═══ Data excerpt

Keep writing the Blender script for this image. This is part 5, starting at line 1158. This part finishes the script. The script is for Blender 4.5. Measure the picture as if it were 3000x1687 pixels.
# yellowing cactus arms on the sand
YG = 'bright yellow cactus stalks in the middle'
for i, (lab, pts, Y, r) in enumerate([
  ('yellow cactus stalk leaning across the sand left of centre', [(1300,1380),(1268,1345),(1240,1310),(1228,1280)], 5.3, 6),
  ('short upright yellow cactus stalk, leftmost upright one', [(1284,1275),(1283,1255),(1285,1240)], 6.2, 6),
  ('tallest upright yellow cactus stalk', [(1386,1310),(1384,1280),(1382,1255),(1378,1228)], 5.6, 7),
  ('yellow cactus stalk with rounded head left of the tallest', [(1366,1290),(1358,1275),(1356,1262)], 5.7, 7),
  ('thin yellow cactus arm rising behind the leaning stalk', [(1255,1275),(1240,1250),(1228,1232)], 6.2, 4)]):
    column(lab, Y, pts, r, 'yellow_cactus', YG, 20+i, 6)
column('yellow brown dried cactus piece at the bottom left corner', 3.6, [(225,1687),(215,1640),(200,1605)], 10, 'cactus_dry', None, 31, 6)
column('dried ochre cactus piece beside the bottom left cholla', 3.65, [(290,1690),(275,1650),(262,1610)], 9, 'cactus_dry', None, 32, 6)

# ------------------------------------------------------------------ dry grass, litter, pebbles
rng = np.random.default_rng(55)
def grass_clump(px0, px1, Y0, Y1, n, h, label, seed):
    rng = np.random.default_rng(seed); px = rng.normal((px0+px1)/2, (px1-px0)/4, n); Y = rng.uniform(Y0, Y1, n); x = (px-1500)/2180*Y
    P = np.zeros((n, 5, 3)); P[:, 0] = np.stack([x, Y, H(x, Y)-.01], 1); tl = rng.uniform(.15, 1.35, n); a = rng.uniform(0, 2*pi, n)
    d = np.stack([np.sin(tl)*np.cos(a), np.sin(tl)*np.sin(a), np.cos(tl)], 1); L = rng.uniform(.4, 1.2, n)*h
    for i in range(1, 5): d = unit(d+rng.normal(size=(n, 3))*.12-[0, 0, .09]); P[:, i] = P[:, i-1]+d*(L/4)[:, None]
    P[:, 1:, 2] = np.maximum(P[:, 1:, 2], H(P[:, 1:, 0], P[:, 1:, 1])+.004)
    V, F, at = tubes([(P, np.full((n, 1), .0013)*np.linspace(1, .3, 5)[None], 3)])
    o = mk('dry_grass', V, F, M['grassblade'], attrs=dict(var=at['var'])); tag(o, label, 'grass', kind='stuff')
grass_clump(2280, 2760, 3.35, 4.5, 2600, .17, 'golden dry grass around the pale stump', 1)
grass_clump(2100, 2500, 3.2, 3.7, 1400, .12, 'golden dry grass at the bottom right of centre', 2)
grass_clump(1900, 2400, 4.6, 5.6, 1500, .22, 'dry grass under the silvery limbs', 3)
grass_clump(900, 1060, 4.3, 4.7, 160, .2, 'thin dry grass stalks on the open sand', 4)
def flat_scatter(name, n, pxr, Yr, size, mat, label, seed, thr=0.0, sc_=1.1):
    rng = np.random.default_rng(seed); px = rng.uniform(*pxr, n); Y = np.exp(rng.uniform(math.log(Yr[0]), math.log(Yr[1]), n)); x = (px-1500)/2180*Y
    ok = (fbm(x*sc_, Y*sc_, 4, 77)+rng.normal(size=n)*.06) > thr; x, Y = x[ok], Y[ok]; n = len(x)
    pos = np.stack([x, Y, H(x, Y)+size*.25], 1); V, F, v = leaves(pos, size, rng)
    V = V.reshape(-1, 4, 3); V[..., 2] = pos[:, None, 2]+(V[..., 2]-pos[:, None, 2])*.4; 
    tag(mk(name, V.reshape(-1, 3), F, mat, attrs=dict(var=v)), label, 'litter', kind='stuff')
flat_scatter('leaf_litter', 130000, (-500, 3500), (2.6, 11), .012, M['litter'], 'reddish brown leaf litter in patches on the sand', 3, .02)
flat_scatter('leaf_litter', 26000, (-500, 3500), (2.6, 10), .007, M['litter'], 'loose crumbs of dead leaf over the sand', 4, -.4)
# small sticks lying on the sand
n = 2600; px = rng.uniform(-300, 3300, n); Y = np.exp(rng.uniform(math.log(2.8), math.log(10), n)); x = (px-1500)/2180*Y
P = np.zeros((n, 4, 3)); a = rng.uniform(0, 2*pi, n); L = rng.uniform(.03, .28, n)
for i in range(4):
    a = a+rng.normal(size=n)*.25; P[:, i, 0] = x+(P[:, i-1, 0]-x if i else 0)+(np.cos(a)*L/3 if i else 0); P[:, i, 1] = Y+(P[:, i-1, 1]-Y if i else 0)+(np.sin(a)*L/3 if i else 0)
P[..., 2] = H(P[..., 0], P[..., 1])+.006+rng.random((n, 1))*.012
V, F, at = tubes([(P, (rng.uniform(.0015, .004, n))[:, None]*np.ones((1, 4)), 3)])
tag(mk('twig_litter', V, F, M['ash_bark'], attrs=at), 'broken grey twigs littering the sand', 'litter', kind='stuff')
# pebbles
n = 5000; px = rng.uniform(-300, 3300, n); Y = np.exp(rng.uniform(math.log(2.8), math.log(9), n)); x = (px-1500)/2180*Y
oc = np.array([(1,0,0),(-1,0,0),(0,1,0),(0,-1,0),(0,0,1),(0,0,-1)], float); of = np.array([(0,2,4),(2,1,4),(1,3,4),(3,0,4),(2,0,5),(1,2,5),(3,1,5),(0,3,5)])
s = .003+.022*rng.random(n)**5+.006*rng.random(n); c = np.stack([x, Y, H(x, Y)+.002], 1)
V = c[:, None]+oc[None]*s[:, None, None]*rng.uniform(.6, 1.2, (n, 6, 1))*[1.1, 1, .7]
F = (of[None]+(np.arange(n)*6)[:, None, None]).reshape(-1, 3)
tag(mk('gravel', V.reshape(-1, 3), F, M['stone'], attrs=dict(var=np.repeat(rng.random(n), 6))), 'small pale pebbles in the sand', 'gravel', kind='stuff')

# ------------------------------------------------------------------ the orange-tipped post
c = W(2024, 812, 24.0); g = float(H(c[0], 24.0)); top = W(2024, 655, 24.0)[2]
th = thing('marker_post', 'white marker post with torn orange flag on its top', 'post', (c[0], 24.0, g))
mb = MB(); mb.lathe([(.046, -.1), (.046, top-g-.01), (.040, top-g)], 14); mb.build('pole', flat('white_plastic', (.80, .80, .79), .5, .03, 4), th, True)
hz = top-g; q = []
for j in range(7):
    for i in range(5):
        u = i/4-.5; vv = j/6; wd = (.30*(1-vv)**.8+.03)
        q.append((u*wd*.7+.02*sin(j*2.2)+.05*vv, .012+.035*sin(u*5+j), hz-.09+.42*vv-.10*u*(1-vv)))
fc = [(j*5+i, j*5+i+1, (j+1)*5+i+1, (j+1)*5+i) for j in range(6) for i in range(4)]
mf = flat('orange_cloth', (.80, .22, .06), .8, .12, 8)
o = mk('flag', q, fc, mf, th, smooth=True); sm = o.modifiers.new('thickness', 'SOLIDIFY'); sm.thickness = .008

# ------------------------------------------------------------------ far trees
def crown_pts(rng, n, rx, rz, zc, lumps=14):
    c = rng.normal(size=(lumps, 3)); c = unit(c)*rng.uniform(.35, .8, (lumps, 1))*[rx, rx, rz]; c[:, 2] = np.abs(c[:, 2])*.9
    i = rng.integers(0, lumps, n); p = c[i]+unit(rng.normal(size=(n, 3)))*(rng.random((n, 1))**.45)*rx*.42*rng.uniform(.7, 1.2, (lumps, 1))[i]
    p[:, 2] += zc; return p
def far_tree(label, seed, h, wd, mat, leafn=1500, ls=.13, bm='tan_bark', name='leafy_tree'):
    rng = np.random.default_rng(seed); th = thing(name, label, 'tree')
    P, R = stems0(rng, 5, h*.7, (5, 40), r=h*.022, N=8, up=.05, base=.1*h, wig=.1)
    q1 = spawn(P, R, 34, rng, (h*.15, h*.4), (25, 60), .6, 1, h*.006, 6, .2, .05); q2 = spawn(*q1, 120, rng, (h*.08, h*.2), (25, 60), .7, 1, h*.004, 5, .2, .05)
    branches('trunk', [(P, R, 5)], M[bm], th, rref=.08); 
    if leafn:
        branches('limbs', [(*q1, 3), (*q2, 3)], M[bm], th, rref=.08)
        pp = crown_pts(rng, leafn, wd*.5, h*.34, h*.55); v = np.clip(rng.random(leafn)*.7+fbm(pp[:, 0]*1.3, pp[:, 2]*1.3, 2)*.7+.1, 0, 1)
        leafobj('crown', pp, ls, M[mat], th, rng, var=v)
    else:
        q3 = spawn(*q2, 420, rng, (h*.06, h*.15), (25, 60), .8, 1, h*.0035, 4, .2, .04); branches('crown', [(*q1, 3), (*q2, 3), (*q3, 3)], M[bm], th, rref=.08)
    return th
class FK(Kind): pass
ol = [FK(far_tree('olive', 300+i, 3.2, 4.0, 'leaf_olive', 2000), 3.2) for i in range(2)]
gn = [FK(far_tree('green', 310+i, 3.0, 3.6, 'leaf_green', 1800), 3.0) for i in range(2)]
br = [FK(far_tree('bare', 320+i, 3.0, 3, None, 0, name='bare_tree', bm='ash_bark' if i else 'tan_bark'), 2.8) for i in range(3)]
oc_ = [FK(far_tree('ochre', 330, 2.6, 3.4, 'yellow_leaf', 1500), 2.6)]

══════

• **Exercise**
Only the lines from the top of the data through the line that contains "column('dried ochre cactus" should be quoted, exactly as they stand.

• **Exercise answer**
Keep writing the Blender script for this image. This is part 5, starting at line 1158. This part finishes the script. The script is for Blender 4.5. Measure the picture as if it were 3000x1687 pixels.
# yellowing cactus arms on the sand
YG = 'bright yellow cactus stalks in the middle'
for i, (lab, pts, Y, r) in enumerate([
  ('yellow cactus stalk leaning across the sand left of centre', [(1300,1380),(1268,1345),(1240,1310),(1228,1280)], 5.3, 6),
  ('short upright yellow cactus stalk, leftmost upright one', [(1284,1275),(1283,1255),(1285,1240)], 6.2, 6),
  ('tallest upright yellow cactus stalk', [(1386,1310),(1384,1280),(1382,1255),(1378,1228)], 5.6, 7),
  ('yellow cactus stalk with rounded head left of the tallest', [(1366,1290),(1358,1275),(1356,1262)], 5.7, 7),
  ('thin yellow cactus arm rising behind the leaning stalk', [(1255,1275),(1240,1250),(1228,1232)], 6.2, 4)]):
    column(lab, Y, pts, r, 'yellow_cactus', YG, 20+i, 6)
column('yellow brown dried cactus piece at the bottom left corner', 3.6, [(225,1687),(215,1640),(200,1605)], 10, 'cactus_dry', None, 31, 6)
column('dried ochre cactus piece beside the bottom left cholla', 3.65, [(290,1690),(275,1650),(262,1610)], 9, 'cactus_dry', None, 32, 6)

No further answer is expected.